Iran reminds us, again, how irrelevant Canada has become in the world. We have nothing new or creative to say anymore. We are now a spectator jeering from the cheap seats.

Having lost our traditional rotating seat on the Security Council, having withdrawn from UN conventions and accords out of pique and pettiness or failed to implement them (see cluster bombs), our goodwill abroad has virtually evaporated.

Having closed our embassy in Iran, we cannot even engage Iran anymore. And even if we did, given our zealous support for Israel, it would not listen to us.

Let’s be clear.
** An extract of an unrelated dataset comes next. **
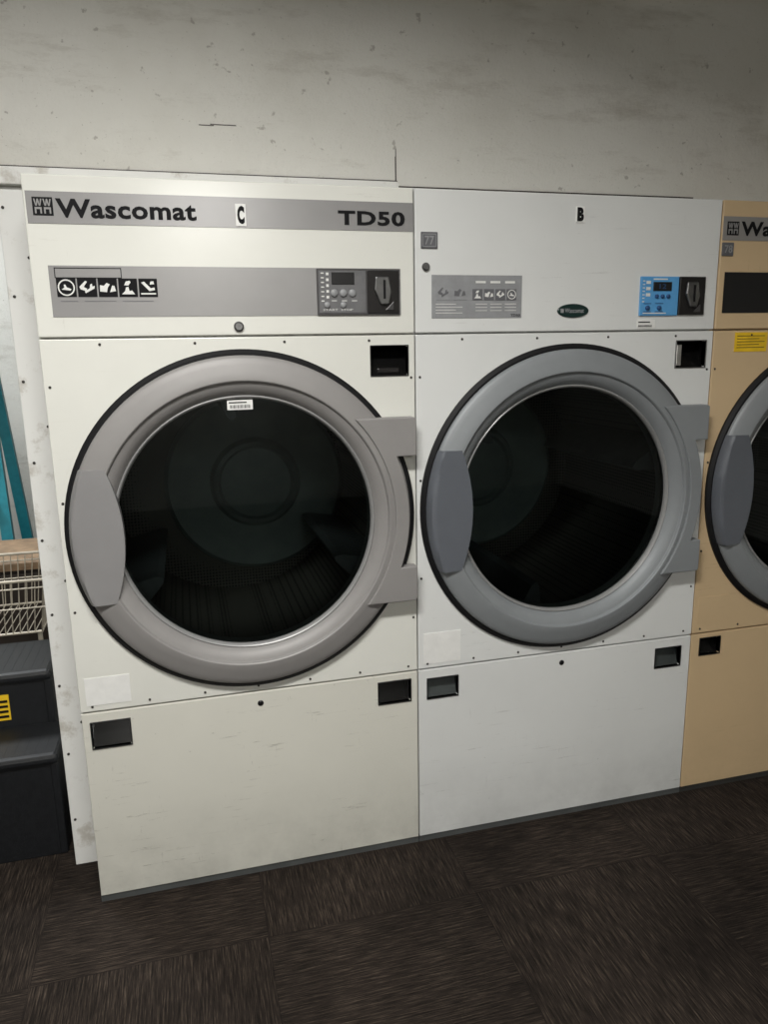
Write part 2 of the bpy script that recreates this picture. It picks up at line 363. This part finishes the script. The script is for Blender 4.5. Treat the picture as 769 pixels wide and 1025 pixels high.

A principled Canadian foreign policy did not begin with the Conservatives in 2006. Canada has always been an unwavering friend of Israel, in which unwavering didn’t mean unquestioning.

If we truly cared about Israel, we would use our good offices in Jerusalem not to broker peace between Arabs and Israelis, which we cannot do anyway, but to encourage a more productive dialogue between Israel and the U.S. (which Prime Minister Benjamin Netanyahu has mishandled badly) and its allies, in the delicate process of disarming Iran. Here we might do some good.

Yes, Iran is a terrorist state and this agreement is imperfect. Like all practical statecraft, the agreement sees the world as it is.

Fundamentally, though, this is a reasonable alternative to attacking Iran, which no one credible thinks would do anything other than delay its nuclear program anyway. It is a way to test Iran’s bona fides, to use the carrot while brandishing the stick.

Perhaps the much-maligned agreement will fall apart and Baird can say: “We told you so!” Today, though, we sulk and balk at the diplomacy that was once the hallmark of our internationalism. On Iran, the “historic mistake” may well be Canada’s.

Andrew Cohen is a professor of journalism and international affairs at Carleton University in Ottawa.